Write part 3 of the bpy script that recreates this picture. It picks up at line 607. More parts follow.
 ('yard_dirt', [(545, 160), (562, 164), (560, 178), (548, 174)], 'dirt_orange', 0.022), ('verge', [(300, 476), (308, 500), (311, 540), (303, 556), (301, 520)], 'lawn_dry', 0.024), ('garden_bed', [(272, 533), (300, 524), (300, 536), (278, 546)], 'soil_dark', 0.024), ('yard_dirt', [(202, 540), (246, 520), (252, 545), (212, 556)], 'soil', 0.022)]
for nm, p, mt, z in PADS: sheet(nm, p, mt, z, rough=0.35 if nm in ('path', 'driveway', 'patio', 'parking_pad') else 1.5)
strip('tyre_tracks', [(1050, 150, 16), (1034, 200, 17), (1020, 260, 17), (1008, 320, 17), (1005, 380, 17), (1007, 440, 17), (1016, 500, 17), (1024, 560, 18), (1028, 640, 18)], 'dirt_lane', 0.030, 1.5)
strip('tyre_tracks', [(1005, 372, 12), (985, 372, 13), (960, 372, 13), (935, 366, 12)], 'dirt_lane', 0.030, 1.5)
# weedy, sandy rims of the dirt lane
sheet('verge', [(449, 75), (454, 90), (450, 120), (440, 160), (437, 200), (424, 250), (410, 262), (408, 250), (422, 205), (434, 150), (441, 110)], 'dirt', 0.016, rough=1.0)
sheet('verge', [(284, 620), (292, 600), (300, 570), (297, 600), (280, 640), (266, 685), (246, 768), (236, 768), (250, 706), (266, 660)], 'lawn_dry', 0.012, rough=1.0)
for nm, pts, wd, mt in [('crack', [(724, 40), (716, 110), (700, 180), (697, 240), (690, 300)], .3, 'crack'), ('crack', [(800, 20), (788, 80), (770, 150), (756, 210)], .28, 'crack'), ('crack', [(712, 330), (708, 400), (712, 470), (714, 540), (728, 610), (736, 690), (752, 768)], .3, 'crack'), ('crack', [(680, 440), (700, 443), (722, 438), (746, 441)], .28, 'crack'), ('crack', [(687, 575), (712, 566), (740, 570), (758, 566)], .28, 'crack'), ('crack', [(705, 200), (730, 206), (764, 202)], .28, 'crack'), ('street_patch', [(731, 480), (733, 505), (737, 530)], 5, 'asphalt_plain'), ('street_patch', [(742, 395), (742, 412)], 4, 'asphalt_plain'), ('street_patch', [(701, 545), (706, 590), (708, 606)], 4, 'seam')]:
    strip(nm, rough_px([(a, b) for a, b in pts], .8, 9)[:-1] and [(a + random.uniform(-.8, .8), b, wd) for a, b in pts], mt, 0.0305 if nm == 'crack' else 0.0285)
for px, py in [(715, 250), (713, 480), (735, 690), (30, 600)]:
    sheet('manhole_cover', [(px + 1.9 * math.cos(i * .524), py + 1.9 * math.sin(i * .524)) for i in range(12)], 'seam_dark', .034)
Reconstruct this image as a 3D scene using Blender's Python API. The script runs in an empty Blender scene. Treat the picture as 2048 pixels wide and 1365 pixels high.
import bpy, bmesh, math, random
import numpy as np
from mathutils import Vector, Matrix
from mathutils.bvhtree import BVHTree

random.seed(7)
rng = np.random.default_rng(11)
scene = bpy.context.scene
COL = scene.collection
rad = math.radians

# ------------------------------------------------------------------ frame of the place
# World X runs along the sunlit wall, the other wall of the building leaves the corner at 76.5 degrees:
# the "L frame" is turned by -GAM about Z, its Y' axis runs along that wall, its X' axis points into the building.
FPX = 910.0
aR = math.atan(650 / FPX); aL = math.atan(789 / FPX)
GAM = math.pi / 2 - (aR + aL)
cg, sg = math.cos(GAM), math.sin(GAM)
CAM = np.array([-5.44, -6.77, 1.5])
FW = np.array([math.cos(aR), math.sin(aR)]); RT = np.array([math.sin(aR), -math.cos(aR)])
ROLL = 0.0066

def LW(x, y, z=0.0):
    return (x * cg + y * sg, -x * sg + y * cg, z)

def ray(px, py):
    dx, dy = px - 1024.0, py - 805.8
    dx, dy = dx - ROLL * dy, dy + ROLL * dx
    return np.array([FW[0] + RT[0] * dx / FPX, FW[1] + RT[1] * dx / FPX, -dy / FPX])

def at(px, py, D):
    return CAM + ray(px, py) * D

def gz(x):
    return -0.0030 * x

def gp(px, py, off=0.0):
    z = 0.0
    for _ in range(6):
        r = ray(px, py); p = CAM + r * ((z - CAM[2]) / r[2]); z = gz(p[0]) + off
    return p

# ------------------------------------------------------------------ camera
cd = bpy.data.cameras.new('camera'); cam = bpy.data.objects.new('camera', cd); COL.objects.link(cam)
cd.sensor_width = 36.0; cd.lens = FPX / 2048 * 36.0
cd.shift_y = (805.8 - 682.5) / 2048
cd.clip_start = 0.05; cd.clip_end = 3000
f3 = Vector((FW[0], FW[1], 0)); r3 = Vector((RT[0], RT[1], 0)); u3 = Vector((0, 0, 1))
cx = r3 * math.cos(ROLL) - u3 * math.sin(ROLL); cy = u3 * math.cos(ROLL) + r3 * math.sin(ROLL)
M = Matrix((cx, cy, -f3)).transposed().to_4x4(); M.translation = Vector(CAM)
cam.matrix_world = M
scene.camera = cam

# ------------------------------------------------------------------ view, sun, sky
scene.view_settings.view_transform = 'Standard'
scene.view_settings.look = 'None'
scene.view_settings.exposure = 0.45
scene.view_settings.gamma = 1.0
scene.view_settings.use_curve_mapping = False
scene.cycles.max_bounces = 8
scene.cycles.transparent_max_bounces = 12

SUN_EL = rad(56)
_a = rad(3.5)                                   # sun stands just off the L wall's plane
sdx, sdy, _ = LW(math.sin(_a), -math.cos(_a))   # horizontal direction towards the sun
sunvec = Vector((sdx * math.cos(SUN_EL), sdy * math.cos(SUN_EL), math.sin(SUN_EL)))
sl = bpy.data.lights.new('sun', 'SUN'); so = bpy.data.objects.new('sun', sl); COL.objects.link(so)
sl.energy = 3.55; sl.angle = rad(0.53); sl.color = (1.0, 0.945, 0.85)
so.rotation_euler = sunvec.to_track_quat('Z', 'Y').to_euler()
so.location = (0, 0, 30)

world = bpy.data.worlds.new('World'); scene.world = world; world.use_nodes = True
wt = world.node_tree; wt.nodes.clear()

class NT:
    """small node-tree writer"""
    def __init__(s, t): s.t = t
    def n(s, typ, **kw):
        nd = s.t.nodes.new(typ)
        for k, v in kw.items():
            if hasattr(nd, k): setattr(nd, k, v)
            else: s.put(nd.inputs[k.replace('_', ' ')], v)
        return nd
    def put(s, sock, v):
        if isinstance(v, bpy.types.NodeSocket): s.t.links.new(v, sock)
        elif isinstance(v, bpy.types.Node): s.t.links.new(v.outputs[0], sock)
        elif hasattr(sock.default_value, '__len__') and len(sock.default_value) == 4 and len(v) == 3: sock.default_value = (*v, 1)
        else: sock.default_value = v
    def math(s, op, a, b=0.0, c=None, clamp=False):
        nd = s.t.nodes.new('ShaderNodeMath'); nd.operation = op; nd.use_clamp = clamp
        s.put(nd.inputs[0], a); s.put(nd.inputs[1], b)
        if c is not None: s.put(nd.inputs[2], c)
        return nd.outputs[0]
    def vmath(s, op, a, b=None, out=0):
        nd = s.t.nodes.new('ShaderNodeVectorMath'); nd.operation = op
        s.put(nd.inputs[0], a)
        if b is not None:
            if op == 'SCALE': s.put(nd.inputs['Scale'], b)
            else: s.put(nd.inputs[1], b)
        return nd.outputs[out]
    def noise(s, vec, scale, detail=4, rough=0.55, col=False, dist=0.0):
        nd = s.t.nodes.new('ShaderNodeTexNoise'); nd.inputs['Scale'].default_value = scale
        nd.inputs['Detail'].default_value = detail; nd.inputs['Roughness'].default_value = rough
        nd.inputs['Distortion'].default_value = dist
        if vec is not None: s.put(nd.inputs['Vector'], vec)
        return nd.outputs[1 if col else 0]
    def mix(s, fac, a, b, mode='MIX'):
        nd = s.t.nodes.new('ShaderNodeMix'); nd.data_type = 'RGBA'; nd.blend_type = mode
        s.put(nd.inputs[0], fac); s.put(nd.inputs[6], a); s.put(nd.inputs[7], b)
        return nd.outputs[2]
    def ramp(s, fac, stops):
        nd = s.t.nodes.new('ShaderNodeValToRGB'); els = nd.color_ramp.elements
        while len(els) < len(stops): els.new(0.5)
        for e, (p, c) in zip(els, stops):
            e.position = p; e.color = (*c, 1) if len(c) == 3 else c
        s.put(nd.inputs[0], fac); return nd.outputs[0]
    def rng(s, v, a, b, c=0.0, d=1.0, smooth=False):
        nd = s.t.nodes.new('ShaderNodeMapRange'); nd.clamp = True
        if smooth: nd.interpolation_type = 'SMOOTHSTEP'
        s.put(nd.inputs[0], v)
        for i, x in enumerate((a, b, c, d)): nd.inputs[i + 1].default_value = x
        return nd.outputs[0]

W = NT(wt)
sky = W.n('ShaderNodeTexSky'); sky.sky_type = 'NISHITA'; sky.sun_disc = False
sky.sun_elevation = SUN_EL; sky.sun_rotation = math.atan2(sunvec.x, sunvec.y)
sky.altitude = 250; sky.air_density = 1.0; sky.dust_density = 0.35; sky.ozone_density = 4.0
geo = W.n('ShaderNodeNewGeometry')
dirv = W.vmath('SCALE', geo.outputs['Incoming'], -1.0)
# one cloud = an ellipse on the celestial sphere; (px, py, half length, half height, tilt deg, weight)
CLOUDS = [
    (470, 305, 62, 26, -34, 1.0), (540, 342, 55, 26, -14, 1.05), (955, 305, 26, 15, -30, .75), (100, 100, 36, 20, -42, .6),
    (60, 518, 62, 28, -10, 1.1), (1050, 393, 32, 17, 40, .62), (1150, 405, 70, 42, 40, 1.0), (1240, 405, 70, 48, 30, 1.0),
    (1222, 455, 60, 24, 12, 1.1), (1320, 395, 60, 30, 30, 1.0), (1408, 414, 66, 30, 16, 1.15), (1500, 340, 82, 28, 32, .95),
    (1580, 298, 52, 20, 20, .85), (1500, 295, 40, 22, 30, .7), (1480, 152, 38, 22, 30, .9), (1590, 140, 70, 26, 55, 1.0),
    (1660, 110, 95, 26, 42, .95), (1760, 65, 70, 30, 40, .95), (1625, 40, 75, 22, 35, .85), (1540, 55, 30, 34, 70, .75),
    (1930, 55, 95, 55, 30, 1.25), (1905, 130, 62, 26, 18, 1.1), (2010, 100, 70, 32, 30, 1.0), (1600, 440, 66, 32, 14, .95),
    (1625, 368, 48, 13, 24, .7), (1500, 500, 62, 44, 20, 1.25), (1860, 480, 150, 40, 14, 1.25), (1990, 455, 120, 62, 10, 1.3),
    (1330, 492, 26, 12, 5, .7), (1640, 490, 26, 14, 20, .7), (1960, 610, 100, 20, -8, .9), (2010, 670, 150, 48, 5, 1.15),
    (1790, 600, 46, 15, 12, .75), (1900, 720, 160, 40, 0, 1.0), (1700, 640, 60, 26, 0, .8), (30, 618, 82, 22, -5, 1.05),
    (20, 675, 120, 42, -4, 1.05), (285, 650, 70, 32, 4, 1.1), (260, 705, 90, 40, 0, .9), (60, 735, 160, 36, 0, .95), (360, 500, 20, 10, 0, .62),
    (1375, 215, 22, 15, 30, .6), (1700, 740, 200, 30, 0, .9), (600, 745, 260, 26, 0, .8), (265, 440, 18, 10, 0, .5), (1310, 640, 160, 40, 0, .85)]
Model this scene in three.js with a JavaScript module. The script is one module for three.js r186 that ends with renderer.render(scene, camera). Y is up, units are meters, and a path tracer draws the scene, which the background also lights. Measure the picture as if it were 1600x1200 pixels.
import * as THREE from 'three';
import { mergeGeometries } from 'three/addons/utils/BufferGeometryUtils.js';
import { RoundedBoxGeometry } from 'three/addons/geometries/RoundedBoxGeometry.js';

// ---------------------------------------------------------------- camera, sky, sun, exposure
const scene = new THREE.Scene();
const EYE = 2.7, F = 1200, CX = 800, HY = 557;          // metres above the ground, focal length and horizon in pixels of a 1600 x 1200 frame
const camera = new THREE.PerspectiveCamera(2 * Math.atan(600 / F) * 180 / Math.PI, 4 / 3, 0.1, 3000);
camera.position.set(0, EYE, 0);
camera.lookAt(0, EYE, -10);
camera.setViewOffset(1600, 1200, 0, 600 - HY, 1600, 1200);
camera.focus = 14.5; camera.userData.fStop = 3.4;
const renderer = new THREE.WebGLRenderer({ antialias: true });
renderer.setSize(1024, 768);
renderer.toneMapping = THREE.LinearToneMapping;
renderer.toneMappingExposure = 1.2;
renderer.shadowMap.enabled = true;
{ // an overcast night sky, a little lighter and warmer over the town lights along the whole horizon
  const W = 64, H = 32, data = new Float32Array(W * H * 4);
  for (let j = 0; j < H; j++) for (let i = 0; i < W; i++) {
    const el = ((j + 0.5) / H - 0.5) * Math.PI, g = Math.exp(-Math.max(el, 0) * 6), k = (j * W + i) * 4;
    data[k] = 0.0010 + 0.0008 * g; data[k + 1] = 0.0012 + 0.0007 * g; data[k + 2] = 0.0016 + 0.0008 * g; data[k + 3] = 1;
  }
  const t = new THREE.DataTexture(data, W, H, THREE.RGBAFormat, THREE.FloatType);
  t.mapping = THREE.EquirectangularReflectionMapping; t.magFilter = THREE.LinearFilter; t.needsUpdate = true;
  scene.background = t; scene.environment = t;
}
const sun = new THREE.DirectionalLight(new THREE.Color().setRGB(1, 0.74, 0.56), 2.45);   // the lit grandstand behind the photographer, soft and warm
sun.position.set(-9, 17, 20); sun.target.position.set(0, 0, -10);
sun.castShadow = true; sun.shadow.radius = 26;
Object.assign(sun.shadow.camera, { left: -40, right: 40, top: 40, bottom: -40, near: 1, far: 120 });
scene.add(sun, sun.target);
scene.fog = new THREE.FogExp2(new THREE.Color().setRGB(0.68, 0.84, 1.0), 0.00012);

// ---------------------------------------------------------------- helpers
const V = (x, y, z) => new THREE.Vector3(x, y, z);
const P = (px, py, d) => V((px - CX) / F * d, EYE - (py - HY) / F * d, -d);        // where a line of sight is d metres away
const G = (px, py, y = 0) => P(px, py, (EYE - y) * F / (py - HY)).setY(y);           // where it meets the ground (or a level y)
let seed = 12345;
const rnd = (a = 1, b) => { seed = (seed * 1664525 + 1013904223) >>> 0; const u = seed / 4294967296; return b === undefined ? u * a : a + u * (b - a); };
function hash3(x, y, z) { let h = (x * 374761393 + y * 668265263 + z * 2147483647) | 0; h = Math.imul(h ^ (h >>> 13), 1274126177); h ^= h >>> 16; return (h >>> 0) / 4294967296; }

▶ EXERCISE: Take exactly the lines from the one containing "Reconstruct this image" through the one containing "return (x *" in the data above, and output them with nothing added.

▶ ANSWER TO THIS TASK:
Reconstruct this image as a 3D scene using Blender's Python API. The script runs in an empty Blender scene. Treat the picture as 2048 pixels wide and 1365 pixels high.
import bpy, bmesh, math, random
import numpy as np
from mathutils import Vector, Matrix
from mathutils.bvhtree import BVHTree

random.seed(7)
rng = np.random.default_rng(11)
scene = bpy.context.scene
COL = scene.collection
rad = math.radians

# ------------------------------------------------------------------ frame of the place
# World X runs along the sunlit wall, the other wall of the building leaves the corner at 76.5 degrees:
# the "L frame" is turned by -GAM about Z, its Y' axis runs along that wall, its X' axis points into the building.
FPX = 910.0
aR = math.atan(650 / FPX); aL = math.atan(789 / FPX)
GAM = math.pi / 2 - (aR + aL)
cg, sg = math.cos(GAM), math.sin(GAM)
CAM = np.array([-5.44, -6.77, 1.5])
FW = np.array([math.cos(aR), math.sin(aR)]); RT = np.array([math.sin(aR), -math.cos(aR)])
ROLL = 0.0066

def LW(x, y, z=0.0):
    return (x * cg + y * sg, -x * sg + y * cg, z)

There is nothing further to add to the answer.